Desde ese punto el lector asiste al doble despliegue simultáneo de José: camuflarse en Bariloche, porque los cazadores de nazis ya le pisan los talones, y trazar estrategias para mantenerse cerca de su propia presa, Lilith. José: así nombra Lucía Puenzo, en su texto, a Mengele, que irá trabajando sobre la nena y su familia como una hiedra persistente.
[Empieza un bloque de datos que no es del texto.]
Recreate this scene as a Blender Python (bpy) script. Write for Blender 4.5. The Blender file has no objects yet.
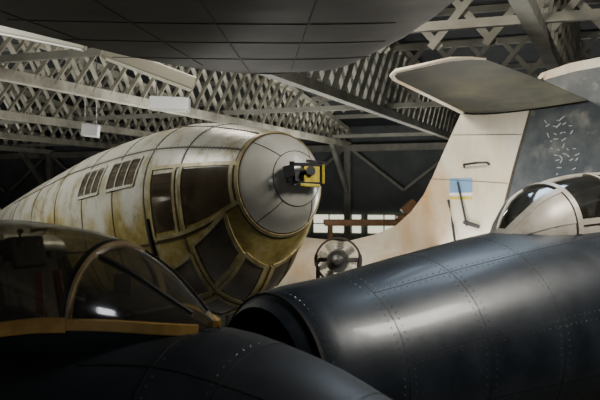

Y aunque el extraño personaje les genere siempre algún recelo, progresivamente serán seducidos por sus modales, su distinción, sus ofertas de saber científico y de dinero; así, Mengele consigue instalarse en la hostería que la familia ha ido a administrar allí, financia y comparte un proyecto para fabricar muñecas junto al padre de la nena, se gana la aprobación de la madre embarazada de mellizas y obtiene de ambos el permiso para aplicarle a Lilith un tratamiento a base de inyecciones con hormona de crecimiento, que ya le venía dando buenos resultados en unas vacas. La fascinación de la nena por Mengele es bastante espeluznante: el lector sabe quién es y qué piensa el nazi, y ve cómo ella (entre otras cosas, lastimada por las burlas de sus compañeros en el colegio, por recién llegada y por petisa) torna a sucumbir a una apariencia, y cómo roza los elementos de lo siniestro sin alcanzar a descifrarlos, y cómo accede a compartir secretos con él.
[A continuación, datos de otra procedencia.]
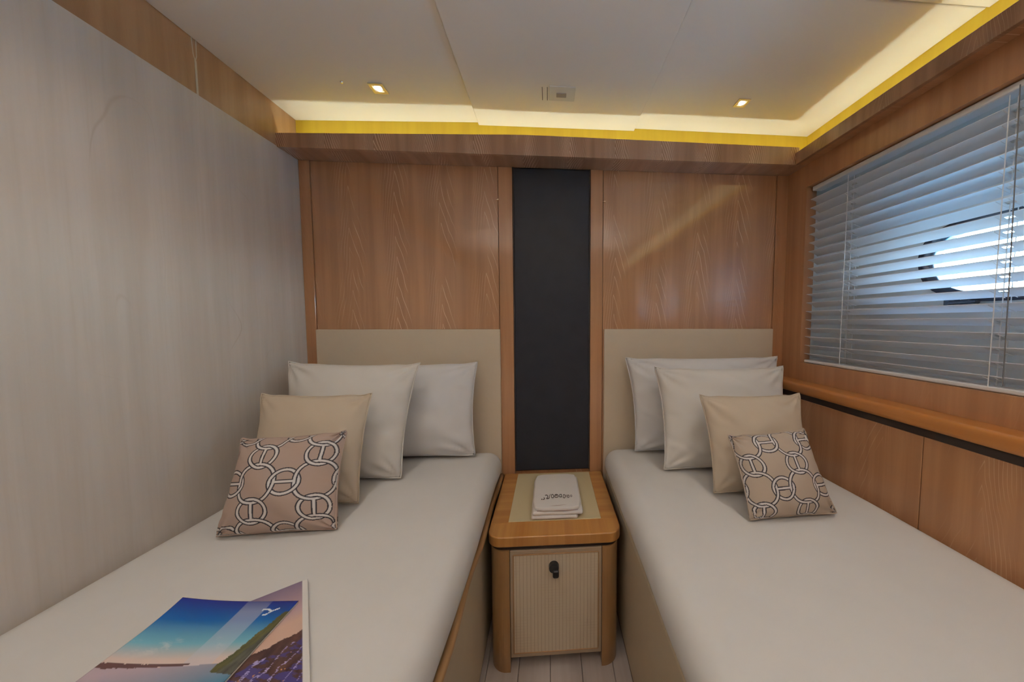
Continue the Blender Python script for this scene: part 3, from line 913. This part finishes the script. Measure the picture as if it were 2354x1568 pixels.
# ------------------------------------------------------------------ folded towel with embroidery
def towel():
    z = .4178
    t = empty('folded_towel', (.025, 1.2, z))
    tag(t, 'white folded towel with dark embroidered lettering on the nightstand', 'towel')
    obj('fold', rounded_box((.016, 1.203, z + .0075), (.081, .128, .0075), .0074, (10, 14, 1), .0015, 30, 3), M['terry'], t, True)
    obj('fold', rounded_box((.027, 1.205, z + .0205), (.088, .128, .0070), .0069, (10, 14, 1), .0018, 30, 5), M['terry'], t, True)
    V, F = rounded_box((.025, 1.206, z + .033), (.086, .127, .0070), .0069, (14, 18, 1), .0012, 25, 9, .003)
    # rounded plan corners
    def soften(V):
        out = []
        for v in V:
            dx, dy = v[0] - .025, v[1] - 1.206
            a, b = abs(dx) / .088, abs(dy) / .129
            k = 1 - .10 * max(0, a - .6) * max(0, b - .6) / .16 
            out.append((.025 + dx * k, 1.206 + dy * k, v[2]))
        return out
    top = obj('fold', (soften(V), F), M['terry'], t, True)
    # stitched hems near the front edge
    hem = [tube([(-.04 + i * .008, 1.094 + .002 * math.sin(i * .7), z + .0415 - .0004 * abs(i - 8)) for i in range(17)], .0008, 5),
           tube([(-.045 + i * .0095, 1.0795 + .0015 * math.sin(i * .5), z + .031) for i in range(16)], .0009, 5)]
    obj('hem', join(*hem), M['thread_pink'], top)
    def q(cx, cy): 
        return (-.03 + (cx - 300) * .112 / 1380, 1.189 - (cy - 200) * .0001483, z + .0434)
    def oval(cx, cy, rx, ry, a0=0, a1=360, n=18):
        return [q(cx + rx * math.cos(math.radians(a0 + (a1 - a0) * k / n)), cy + ry * math.sin(math.radians(a0 + (a1 - a0) * k / n))) for k in range(n + 1)]
    st = [oval(315, 582, 12, 12), [q(*p) for p in ((372, 596), (412, 588), (436, 552), (405, 512))],
          [q(*p) for p in ((462, 412), (500, 395), (550, 410), (576, 460), (560, 510), (520, 556), (580, 566), (642, 540))],
          [q(*p) for p in ((692, 365), (658, 440), (650, 532))], oval(785, 455, 55, 78), oval(965, 455, 84, 72), oval(965, 425, 34, 28),
          oval(1145, 452, 48, 66), [q(1196, 378), q(1197, 522)], oval(1312, 482, 50, 80), [q(1412, 420), q(1406, 502)], oval(1500, 490, 42, 60), oval(1636, 475, 36, 40)]
    rad = [.0011, .0012, .0013, .0009, .0011, .0011, .0007, .0010, .0009, .0010, .0007, .0009, .0007]
    obj('embroidery', join(*[tube(s, r, 5) for s, r in zip(st, rad)]), M['thread'], top)
towel()

# ------------------------------------------------------------------ magazines
def fbm(x, y, seed=0.0):
    r = np.zeros_like(x); a = .5; f = 1.0
    for k in range(4):
        r += a * np.sin(f * (x * 3.1 + 1.7 * np.sin(y * 2.3 * f + seed + k)) + seed * 1.3 + k * 2.1) * np.cos(f * (y * 2.7 + 1.3 * np.sin(x * 1.9 * f - seed)) + k)
        a *= .5; f *= 2.1
    return r
def lerp(a, b, t):
    t = np.clip(t, 0, 1)[..., None]
    return np.array(a) * (1 - t) + np.array(b) * t
def paint_blue(u, v):      # v = 0 at the top edge
    c = lerp(srgb(28, 30, 120)[:3], srgb(0, 92, 165)[:3], v / .13)
    c = np.where((v > .13)[..., None], lerp(srgb(0, 92, 165)[:3], srgb(120, 185, 205)[:3], (v - .13) / .14), c)
    c = np.where((v > .27)[..., None], lerp(srgb(120, 185, 205)[:3], srgb(228, 205, 195)[:3], (v - .27) / .09), c)
    cl = np.clip(fbm(u * 3, v * 6, 1.0) * 2.2 - .2, 0, 1) * np.clip(1 - np.abs(v - .29) / .07, 0, 1)
    c = c * (1 - cl[..., None] * .7) + np.array([.85, .78, .74]) * cl[..., None] * .7
    band = ((u > .56) & (u < .78)).astype(float) * .35 * np.clip(v / .1 + .3, 0, 1)
    c = c * (1 - band[..., None]) + np.array([.62, .66, .78]) * band[..., None]
    # shore and trees at the horizon
    hz = .395 - .018 * u
    land = np.abs(v - hz) < .006 + .03 * np.clip(.5 - u, 0, 1) * (.6 + .5 * fbm(u * 14, v * 3, 2.2))
    c[land & (u < .62)] = srgb(96, 66, 66)[:3]
    wat = (v > hz + .008)
    cw = lerp(srgb(190, 170, 180)[:3], srgb(40, 120, 150)[:3], (v - hz) / .3 + (u - .3) * .8)
    c[wat & ~(land & (u < .62))] = cw[wat & ~(land & (u < .62))]
    # cliff on the right
    edge = .975 - .45 * np.clip(v - .08, 0, 1) + .02 * fbm(u * 9, v * 12, 4.0)
    cl2 = (u > edge) & (v > .08) & (v < .42 + .1 * (u - .7))
    k = .5 + .5 * fbm(u * 26 + v * 8, v * 8, 6.0)
    cc = lerp(srgb(42, 46, 44)[:3], srgb(104, 104, 92)[:3], k)
    gr = (u < edge + .07)
    cc = np.where(gr[..., None], lerp(srgb(58, 66, 40)[:3], srgb(108, 102, 62)[:3], k), cc)
    c[cl2] = cc[cl2]
    # gull
    def sd(ax, ay, bx, by):
        dx, dy = bx - ax, by - ay
        t = np.clip(((u - ax) * dx + (v - ay) * dy) / (dx * dx + dy * dy), 0, 1)
        return np.hypot(u - ax - t * dx, v - ay - t * dy)
    g = np.minimum.reduce([sd(.76, .062, .80, .058), sd(.80, .058, .845, .074), sd(.845, .074, .89, .056), sd(.845, .074, .83, .095), sd(.83, .095, .80, .098)])
    c[g < .0055] = (.85, .87, .9)
    return c
def paint_purple(u, v):
    c = lerp(srgb(128, 112, 138)[:3], srgb(190, 160, 165)[:3], v / .28)
    c = np.where((v > .28)[..., None], lerp(srgb(190, 160, 165)[:3], srgb(214, 178, 160)[:3], (v - .28) / .1), c)
    hz = .50 + .02 * fbm(u * 7, v * 0 + .4, 3.0) - .05 * np.clip(u - .75, 0, 1)
    k = fbm(u * 9, v * 11 + u * 5, 8.0)
    low = v > hz
    cc = lerp(srgb(52, 34, 40)[:3], srgb(100, 72, 62)[:3], .5 + .6 * k)
    q_ = v - hz
    boats = (q_ > .07) & (fbm(u * 5 + 2, v * 9 - u * 6, 5.0) > .02)
    cc[boats] = srgb(70, 62, 118)[:3]
    mast = (np.abs(np.sin((v * 1.9 + u * 1.1) * 17 + 1.2 * k)) < .14) & (q_ > .06)
    cc[mast] = srgb(168, 158, 205)[:3]
    lamp = (fbm(u * 12, v * 14, 2.0) > .62) & (q_ > .12)
    cc[lamp] = srgb(214, 150, 92)[:3]
    c[low] = cc[low]
    m = (u > .955)
    c[m] = (.80, .77, .74)
    return c
def magazine(label, origin, ang, w, h, z0, thick, painter, curl, nx=150, ny=210):
    """origin = top-left corner on the bed; ang = direction of the top edge"""
    t = empty('magazine', (origin[0], origin[1], z0))
    tag(t, label, 'magazine', 'magazines on the left bed')
    ex = Vector((math.cos(ang), math.sin(ang), 0)); ey = Vector((math.sin(ang), -math.cos(ang), 0))
    O = Vector((origin[0], origin[1], z0))
    def rect(z_a, z_b, inset):
        P = [O + ex * a + ey * b for a, b in ((inset, inset), (w - inset, inset), (w - inset, h - inset), (inset, h - inset))]
        return prism([(p.x, p.y) for p in P], z0 + z_a, z0 + z_b)
    obj('page_block', rect(.0005, thick, .0015), M['paper'], t)
    obj('back_cover', rect(0, .0005, 0), M['paper'], t)
    us, vs = np.meshgrid(np.linspace(0, 1, nx + 1), np.linspace(0, 1, ny + 1))
    V = []
    for u, v in zip(us.ravel(), vs.ravel()):
        p = O + ex * (u * w) + ey * (v * h)
        lift = thick + .0006 + curl * (max(0, (1 - u) - .35) ** 2 * 1.2 + max(0, .25 - v) ** 2 * (1 - u) * 6)
        V.append((p.x, p.y, z0 + lift))
    k = nx + 1
    F = [(j * k + i, j * k + i + 1, (j + 1) * k + i + 1, (j + 1) * k + i) for j in range(ny) for i in range(nx)]
    o = obj('cover', (V, F), M['glossy_print'], t, True)
    c = painter(us.ravel(), vs.ravel())
    at = o.data.color_attributes.new('print', 'FLOAT_COLOR', 'POINT')
    at.data.foreach_set('color', np.concatenate([c, np.ones((len(c), 1))], 1).astype(np.float32).ravel())
    so = o.modifiers.new('sheet', 'SOLIDIFY'); so.thickness = .0004; so.offset = -1
    return t
A4 = (.210, .297)
zb = BED + .0068
ang = math.radians(36)
tr = Vector((-.523, .702)); tl = tr - Vector((math.cos(ang), math.sin(ang))) * A4[0]
magazine('magazine with lavender marina cover lying under the blue one on left bed', (tl.x, tl.y), ang, A4[0], A4[1], zb, .004, paint_purple, 0.0)
magazine('magazine with deep blue sky and sea cover lying on top on left bed', (-.710, .643), math.radians(-.8), .214, .297, zb + .0052, .003, paint_blue, .02)

# ------------------------------------------------------------------ outside
sw = obj('sea', box(1.9, 400, -400, 400, -1.8, -1.4), M['sea'])
tag(sw, 'open turquoise water outside the porthole', 'water', kind='stuff')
La novela de Puenzo transcurre durante 1960 y se nutre de elementos históricos reales y de mitos: la información sobre el acecho y el secuestro de Adolf Eichmann en San Fernando a cargo del Mossad, por ejemplo, escuchada por radio en Bariloche por un grupo de amigos de Mengele; o los restos de una construcción de hormigón en Villa Tacul, hipotético refugio nazi; o la aparición de Nora Eldoc, víctima de los experimentos de Mengele en Auschwitz, ahora tras sus pasos. En el último tramo de Wakolda, la vertiente de información real amenaza con interferir –datos que parecen provenir de Los asesinos entre nosotros, de Simon Wiesenthal, por ejemplo–, sin que diluya, sin embargo, el resplandor abominable que ronda a Lilith y a su familia. Porque se sabe que Mengele murió muchos años después.
En un alto del camino a Bariloche, en medio de una tormenta, Lilith se cruza con una adolescente embarazada, muy oprimida, y entre ambas harán un cambio de muñecas: Lilith dejará la suya, Herlitzka, rubia y delicada, y se llevará otra mapuche, rústica, que se llama Wakolda. El periplo de las muñecas, las concepciones y los mandatos de los mayores hacia ellas –y por extensión, hacia las niñas– y su fabricación, artesanal en el caso del padre, como santo y seña y clave del paso de Mengele por Bariloche, dan cuenta en la novela de otra preconfiguración, también imperceptible, inquietante. Muñecas, al fin y al cabo, marcadas aquí por la mano de Mengele.